鯨塚のほかにも、鯨墓、鯨魂碑、鯨供養碑や鯨卒塔婆、鯨供養五重塔が、全国に点在している。
東京都の三宅島には、天保3(1832)年に島が飢饉に見舞われた時、流れ着いた鯨が島民を飢餓から救ったことに感謝して、建てられた鯨神社がある。
山口県長門市の海に面した海雲山般若院向岸寺では、延宝7(1679)年に鯨回向(えこう)法要をはじめて行なった。回向は供養を行なって、死者の成仏を祈ることである。
向岸寺では元禄時代(1688年~1704年)から明治まで、捕獲した鯨一頭一頭に戒名を贈って、その位牌を祀っている。
捕えた雌鯨が宿していた胎児を、手厚く葬った鯨墓もある。これらの鯨墓は、文化財となっている。
金子みすゞといえば、童謡詩人として知られている。みすゞの詩には、日本人の感性がいっぱいに表わされている。
みすゞは、明治36(1903)年に、現在の長門市仙崎が仙崎村だった時に生まれ、27歳で薄幸の生涯を閉じた。大正末期から昭和初期にかけて、高く評価された。
仙崎村は、先に紹介した向岸寺のほど近くで、古くから捕鯨の漁村として、知られていた。

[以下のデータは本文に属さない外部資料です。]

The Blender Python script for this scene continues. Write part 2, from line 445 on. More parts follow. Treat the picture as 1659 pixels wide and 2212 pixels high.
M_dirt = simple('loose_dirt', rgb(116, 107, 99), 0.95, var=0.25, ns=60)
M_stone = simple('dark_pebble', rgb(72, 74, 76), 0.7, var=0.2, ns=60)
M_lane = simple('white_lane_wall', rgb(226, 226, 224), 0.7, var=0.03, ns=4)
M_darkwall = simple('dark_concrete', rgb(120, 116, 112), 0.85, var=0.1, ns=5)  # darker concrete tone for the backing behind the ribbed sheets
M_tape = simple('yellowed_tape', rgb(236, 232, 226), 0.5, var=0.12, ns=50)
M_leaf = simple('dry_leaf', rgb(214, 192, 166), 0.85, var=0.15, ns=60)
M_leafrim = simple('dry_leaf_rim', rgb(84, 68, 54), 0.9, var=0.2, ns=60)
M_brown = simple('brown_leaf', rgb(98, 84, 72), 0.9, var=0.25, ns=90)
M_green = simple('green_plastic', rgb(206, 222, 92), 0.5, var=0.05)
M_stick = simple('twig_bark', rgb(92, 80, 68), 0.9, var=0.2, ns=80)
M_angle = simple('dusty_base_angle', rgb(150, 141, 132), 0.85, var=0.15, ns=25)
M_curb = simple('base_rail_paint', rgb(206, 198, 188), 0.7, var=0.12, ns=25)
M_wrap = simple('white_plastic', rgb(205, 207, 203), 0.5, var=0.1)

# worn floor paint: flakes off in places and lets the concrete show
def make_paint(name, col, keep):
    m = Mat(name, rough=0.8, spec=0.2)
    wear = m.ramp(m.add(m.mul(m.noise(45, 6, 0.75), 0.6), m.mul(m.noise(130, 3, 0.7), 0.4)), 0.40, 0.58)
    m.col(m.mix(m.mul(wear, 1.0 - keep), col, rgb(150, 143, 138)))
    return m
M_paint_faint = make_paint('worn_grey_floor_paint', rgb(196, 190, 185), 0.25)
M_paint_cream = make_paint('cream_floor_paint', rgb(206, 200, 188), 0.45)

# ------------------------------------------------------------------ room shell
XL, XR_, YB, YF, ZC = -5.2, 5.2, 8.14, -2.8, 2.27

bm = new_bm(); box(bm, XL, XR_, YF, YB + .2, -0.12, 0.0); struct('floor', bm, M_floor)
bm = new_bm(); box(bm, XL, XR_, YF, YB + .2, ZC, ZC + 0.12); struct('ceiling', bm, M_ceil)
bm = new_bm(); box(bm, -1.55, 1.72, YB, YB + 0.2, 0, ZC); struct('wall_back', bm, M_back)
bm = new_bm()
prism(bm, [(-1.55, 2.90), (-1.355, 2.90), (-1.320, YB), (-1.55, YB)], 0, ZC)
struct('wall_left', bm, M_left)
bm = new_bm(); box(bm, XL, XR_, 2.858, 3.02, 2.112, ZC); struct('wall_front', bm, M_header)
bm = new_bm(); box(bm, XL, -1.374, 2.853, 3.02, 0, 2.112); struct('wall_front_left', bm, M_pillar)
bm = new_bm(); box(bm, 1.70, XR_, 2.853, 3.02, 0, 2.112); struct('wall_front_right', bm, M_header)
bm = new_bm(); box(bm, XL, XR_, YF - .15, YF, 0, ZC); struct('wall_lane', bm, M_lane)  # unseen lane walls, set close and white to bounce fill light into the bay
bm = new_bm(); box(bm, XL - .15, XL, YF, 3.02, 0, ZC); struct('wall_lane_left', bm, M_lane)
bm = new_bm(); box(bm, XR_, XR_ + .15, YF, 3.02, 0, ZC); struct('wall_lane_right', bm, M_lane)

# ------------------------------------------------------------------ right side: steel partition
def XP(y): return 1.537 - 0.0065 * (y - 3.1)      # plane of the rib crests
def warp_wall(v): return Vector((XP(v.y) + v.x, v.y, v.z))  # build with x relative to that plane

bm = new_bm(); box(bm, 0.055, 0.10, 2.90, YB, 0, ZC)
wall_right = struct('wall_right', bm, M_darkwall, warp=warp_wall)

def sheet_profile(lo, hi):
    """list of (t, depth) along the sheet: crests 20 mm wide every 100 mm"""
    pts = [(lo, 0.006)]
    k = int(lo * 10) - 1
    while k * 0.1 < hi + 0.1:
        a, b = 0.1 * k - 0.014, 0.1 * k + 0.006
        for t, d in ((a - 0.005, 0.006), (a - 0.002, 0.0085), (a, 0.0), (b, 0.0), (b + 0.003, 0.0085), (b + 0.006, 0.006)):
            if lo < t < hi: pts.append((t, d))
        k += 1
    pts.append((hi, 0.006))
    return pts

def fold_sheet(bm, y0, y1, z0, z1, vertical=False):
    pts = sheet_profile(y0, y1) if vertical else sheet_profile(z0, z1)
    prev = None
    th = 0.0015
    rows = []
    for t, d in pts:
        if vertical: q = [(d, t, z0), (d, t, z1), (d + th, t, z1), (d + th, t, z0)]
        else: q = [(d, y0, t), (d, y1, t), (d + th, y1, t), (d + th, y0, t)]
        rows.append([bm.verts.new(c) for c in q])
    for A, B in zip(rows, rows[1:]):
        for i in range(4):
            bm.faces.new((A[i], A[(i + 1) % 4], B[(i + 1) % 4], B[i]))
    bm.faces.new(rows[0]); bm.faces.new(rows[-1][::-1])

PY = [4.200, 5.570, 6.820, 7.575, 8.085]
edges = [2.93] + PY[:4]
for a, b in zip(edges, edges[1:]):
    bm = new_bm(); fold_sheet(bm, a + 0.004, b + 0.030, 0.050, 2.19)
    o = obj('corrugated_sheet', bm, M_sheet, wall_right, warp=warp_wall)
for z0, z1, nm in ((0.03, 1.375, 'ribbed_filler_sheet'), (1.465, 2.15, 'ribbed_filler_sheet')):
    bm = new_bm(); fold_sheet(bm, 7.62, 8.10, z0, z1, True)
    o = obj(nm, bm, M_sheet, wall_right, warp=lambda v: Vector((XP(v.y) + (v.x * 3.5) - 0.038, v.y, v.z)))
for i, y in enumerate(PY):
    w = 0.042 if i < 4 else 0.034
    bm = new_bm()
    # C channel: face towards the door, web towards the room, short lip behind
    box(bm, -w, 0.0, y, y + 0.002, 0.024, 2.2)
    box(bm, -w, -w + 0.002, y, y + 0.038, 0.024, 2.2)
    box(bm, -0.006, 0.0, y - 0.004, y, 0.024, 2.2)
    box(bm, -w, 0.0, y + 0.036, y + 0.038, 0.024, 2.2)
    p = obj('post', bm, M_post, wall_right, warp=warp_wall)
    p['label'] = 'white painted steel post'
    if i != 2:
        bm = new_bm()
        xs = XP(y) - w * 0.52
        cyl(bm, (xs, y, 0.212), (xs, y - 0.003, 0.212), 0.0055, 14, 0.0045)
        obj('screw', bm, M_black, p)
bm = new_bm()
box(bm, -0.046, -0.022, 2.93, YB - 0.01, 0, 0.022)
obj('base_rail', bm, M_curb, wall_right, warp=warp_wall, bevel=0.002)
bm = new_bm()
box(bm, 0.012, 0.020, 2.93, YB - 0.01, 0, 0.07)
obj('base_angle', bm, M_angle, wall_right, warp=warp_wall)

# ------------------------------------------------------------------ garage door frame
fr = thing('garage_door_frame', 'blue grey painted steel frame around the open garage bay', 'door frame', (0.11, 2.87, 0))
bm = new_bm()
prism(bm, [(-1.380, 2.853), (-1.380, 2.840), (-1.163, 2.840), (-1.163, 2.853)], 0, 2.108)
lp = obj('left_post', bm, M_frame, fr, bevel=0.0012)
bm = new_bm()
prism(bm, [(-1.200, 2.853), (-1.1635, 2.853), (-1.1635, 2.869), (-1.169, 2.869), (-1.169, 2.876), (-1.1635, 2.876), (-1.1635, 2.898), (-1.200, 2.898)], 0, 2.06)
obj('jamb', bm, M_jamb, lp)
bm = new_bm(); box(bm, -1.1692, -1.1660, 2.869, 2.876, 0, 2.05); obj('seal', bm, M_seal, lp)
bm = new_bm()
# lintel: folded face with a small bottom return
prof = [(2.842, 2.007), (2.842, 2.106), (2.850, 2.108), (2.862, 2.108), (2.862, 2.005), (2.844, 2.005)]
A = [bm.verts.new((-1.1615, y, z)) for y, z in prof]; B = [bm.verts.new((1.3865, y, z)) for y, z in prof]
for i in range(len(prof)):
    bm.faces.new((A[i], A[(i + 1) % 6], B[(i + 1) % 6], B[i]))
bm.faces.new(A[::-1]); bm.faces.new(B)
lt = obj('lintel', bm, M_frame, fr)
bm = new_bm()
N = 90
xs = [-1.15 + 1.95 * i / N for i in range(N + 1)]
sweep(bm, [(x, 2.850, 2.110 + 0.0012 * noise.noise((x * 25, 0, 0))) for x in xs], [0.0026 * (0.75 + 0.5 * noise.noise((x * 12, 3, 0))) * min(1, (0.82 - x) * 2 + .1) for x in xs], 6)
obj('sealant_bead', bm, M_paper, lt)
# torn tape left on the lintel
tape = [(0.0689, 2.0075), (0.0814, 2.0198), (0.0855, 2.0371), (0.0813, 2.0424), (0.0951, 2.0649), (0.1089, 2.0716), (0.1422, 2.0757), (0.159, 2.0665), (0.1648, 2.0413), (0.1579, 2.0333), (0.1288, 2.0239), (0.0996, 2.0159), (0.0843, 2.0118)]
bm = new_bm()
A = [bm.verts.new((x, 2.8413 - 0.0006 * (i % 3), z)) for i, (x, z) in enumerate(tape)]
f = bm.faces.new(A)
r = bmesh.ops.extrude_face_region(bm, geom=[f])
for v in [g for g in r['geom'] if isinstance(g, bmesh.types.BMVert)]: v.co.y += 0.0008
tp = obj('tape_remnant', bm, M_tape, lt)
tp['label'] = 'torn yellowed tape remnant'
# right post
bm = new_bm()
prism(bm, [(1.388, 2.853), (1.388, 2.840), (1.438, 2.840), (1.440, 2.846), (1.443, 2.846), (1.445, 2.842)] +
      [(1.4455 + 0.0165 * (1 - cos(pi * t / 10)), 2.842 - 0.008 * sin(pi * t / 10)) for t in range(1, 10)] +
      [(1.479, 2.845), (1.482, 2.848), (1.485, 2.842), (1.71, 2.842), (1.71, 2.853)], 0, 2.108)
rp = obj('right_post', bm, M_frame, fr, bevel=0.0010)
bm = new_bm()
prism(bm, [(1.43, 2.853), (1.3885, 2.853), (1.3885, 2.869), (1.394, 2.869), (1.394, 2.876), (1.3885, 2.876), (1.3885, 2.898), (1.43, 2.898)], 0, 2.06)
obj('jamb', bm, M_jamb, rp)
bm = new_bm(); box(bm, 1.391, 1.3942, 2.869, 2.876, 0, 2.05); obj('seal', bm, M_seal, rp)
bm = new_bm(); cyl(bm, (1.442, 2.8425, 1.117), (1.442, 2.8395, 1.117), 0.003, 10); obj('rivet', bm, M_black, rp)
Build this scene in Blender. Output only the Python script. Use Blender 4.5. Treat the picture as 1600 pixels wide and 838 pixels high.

みすゞは、小鳥や、鳩や、カモメや、魚や、虫や、花を仲間とした。そのなかに、『鯨法會』という、胸を打たれる詩がある。
鯨法會は春のくれ、
海に飛魚採れるころ。
濱のお寺で鳴る鐘が、
ゆれて水面(みのも)をわたるとき、
村の漁夫(りょうし)が羽織着て、
濱のお寺へいそぐとき、
沖で鯨の子がひとり、
その鳴る鐘をききながら、
死んだ父さま、母さまを、
こひし、こひしと泣いてます。
海のおもてを、鐘の音は、
海のどこまで、ひびくやら。
その光景を、想像してほしい。村の漁師たちが、沖から鷗の声にまじって、潮風が香るなかを、一張羅(ただ一枚の晴着)の羽織を着て、鯨法会へ急ぐのだ。